Word of the day: occultation

I’m reading a new book on the recent history of the Middle East with particular reference to the rivalry between Sunni Islam Saudi Arabia and Shia Islam Iran. The work is called “Black Wave” and it is written by the Lebanese Emmy award-winning journalist Kim Ghattas

In one of the early chapters, there is an account of the 1979 occupation of the Holy Mosque in Mecca by Saudi zealots who included a man whom they declared to be the Madhi, a messianic figure who will emerge from occultation to signal the arrival of the end of times and the age of righteousness. Inconveniently, this so-called Madhi – who was supposed to be immortal – was killed on the third day of the siege.

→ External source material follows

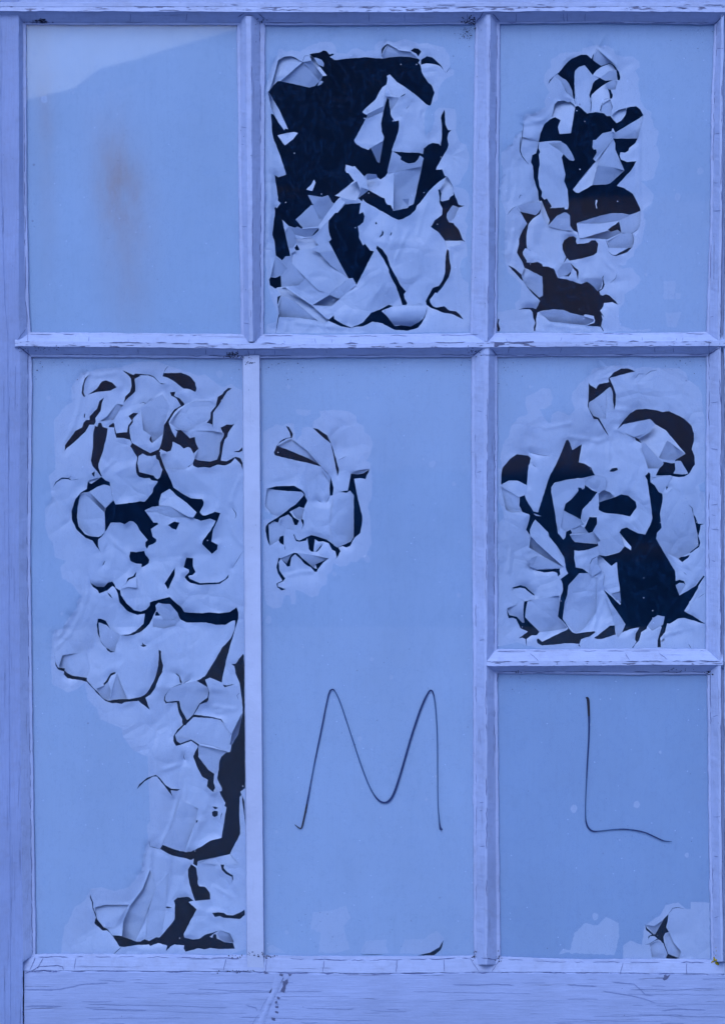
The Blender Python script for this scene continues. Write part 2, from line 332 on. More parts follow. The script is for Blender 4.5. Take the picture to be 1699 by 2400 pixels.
HOLES[3] = TRL("""
H 775,665 800,600 880,530 930,495 1050,350 1120,290 1260,230 1340,230 1415,290 1430,240 1495,130 1450,220 1435,310 1550,390 I 430,395 560,350 620,385 690,480 710,560 700,605 670,600 660,500 610,400 560,365 440,405 360,460 305,530 190,385 H 1230,410 1170,470 1160,560 1170,880 1145,870 1130,760 1080,650 1040,600 990,575 930,515 870,540
I 410,570 490,610 610,600 520,640 470,670 370,745 290,820 275,880 255,820 310,650 340,610
I 525,735 570,745 600,820 590,870 555,875 550,800
H 1175,990 1215,980 1260,1010 1310,1060 1335,1065 1345,1095 1470,1070 I 410,1080 470,1090 510,1130 565,1130 610,1190 655,1235 700,1185 730,1190 790,1100 805,1010 850,995 940,985 1000,1030 1050,1120 910,1210 640,1370 600,1305 575,1355 450,1380 350,1480 300,1580 K 300,150 320,185 355,180 365,230 310,320 350,360 230,490 110,640 15,770 60,815 100,820 300,705 400,695 490,698 560,680 770,490 700,330 635,180 635,90 600,20 960,25 930,90 840,160 830,200 780,230 710,225 700,275 720,330 800,365 945,355 860,500 780,580 660,715 770,750 890,830 960,960 1000,1050 1005,1085 850,1140 720,1115 560,1120 430,1150 270,1200 70,1260 80,1330 85,1400 J 1210,1400 1150,1370 1095,1300 1100,1200 1095,1150 1050,1110 1010,1105 905,1155 905,1165 775,1300 800,1220 680,930 650,945 635,880 630,800 600,720 565,600 555,430 525,370 545,265 600,240 625,150 640,80 H 660,1400 720,1250 800,1180 880,1145 960,1190 920,1290 945,1395 1100,1380 1170,1000
J 310,1020 345,1080 390,1100 590,1145 640,1110 675,1050 650,1130 550,1200 490,1280 460,1440 465,1600 L 470,255 540,310 480,265 440,255 405,310 410,350 465,440 460,465 540,470 620,455 690,490 700,525 780,525 860,555 920,690 1040,710 1260,780 1350,745 1440,810 1500,880 1560,850 1580,780 1570,680 1595,650 1580,700 1605,790 1580,850 1525,890 1545,950 M 415,935 450,950 500,930 550,950 640,1030 670,1075 720,1065 670,1080 590,1045 470,1060 460,1110 415,1170 475,1270 430,1230 450,1300 430,1400 470,1475 455,1470 420,1410 340,1400 210,1390 330,1350 340,1320 320,1250 190,1225 170,1250 L 1300,1250 1200,1225 1090,1200 1000,1160 840,1150 800,1165 700,1170 620,1200 600,1300 605,1360 590,1470 570,1470 565,1410 590,1350 560,1280 550,1200 510,1150 430,1150 335,1160 440,1130 550,1130 600,1150 660,1030 540,910 450,800 650,980 700,950 700,800 690,670 430,540 400,460 320,320 350,200 350,120 400,0 J 470,1270 400,1150
L 190,505 280,550 385,640 410,740
L 985,200 1010,140 1080,90 1150,80 1190,110 1185,160 1200,195 1370,175 1410,140 1470,140 1510,190 1490,320 1440,360 1260,410 1090,440 1060,400 1000,475 1040,385 990,280
L 1100,470 1150,560 1190,600 1210,720 1225,610 1215,570 1170,540
L 1005,665 1060,650 1110,600 1110,630 1080,670
K 525,1360 690,1240 720,1330 725,1400 670,1360 570,1390
M 890,60 905,130 890,210 850,270 800,320 640,370 580,350 640,355 760,290 850,240
L 45,1290 65,1300 50,1350 75,1440 60,1480 30,1470 25,1370
L 755,1300 770,1285 830,1295
""")
STROKES[3] = STR("""
13;I 275,880 285,960 275,1070
11;I 440,960 450,910 480,880 550,870
15;I 435,970 415,1060
13;H 920,910 1010,910 1070,935 1100,925 1165,975
14;H 985,640 1060,800
14;J 375,0 365,200 400,290 490,400
9;H 420,1250 400,1400 375,1600
8;J 180,1140 250,1050 310,1015
12;K 725,1405 830,1420 900,1400 970,1350
11;K 885,1410 905,1500 895,1590
12;M 890,230 810,310 650,365 590,355 530,300
9;M 505,145 545,260
9;J 350,900 370,850 400,855
7;M 555,770 640,700 660,630
7;H 1150,860 1180,960
""")
HALO[3] = TRL("""
J 190,150 90,230 90,400 120,550 70,750 100,950 150,1080 150,1250 L 140,100 140,380 180,600 390,790 370,900 370,990 290,1060 300,1150 40,1190 30,1480 M 0,1490 1160,1470 1160,1440 870,1450 800,1420 720,1400 690,1300 690,1140 770,1040 770,930 920,840 990,760 1000,680 930,620 890,540 820,540 740,560 700,510 790,500 810,430 910,370 920,280 1020,180 K 1030,1500 1060,1340 1080,1220 1040,1100 1070,1040 1180,970 1200,840 1080,710 1010,650 1100,640 1200,600 1240,450 1290,300 1260,150 I 1230,1560 1250,1490 1270,1350 1200,1290 1190,1200 1150,1140 1170,1080 1100,1040 1060,1000 1000,880 1000,800 970,680 990,590 930,470 1000,410 990,330 890,255 740,260 640,230 610,150 530,100 H 1500,90 1280,130 1270,180 1200,190 950,210 830,290 810,430 740,490 710,610 750,700 800,780 760,820 720,920 740,990 650,1060 540,1100 450,1100 410,1180 410,1330 270,1450 260,1540 190,1560
""")
PATCH[3] = TRL("""
M 1340,740 1440,735 1520,740 1510,870 1500,1000 1420,1005 1340,1000 1345,870
M 1370,1190 1480,1200 1600,1190 1570,1300 1530,1420 1400,1410
M 1520,910 1600,920 1590,1000 1515,1000
""")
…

Occultation in Shia Islam refers to a belief that the messianic figure, or the Mahdi, an infallible male descendant of the Prophet Muhammad, was born and went into occultation and will one day return and fill the world with justice and peace. Some Shia, such as the Nizari Ismailis, do not believe in the idea of the occultation.

The groups that do believe in it differ on the succession of the Imamah, and therefore which individual is in occultation, with the largest Shia branch – the one dominant in Iran – holding it is Hujjat-Allah al-Mahdi, the twelfth Imam who has been in hiding for the past eleven centuries.

It’s been a long wait and I suspect that it’s going to be a whole lot longer ..


One Comment

  • Peter Clark

    In paragraph two you use the title MADHI but you later use hyperlinks that spell it as MAHDI (DH/HD)
    Is that simply a typo error or is it one of those muslim titles that can be spelled different ways?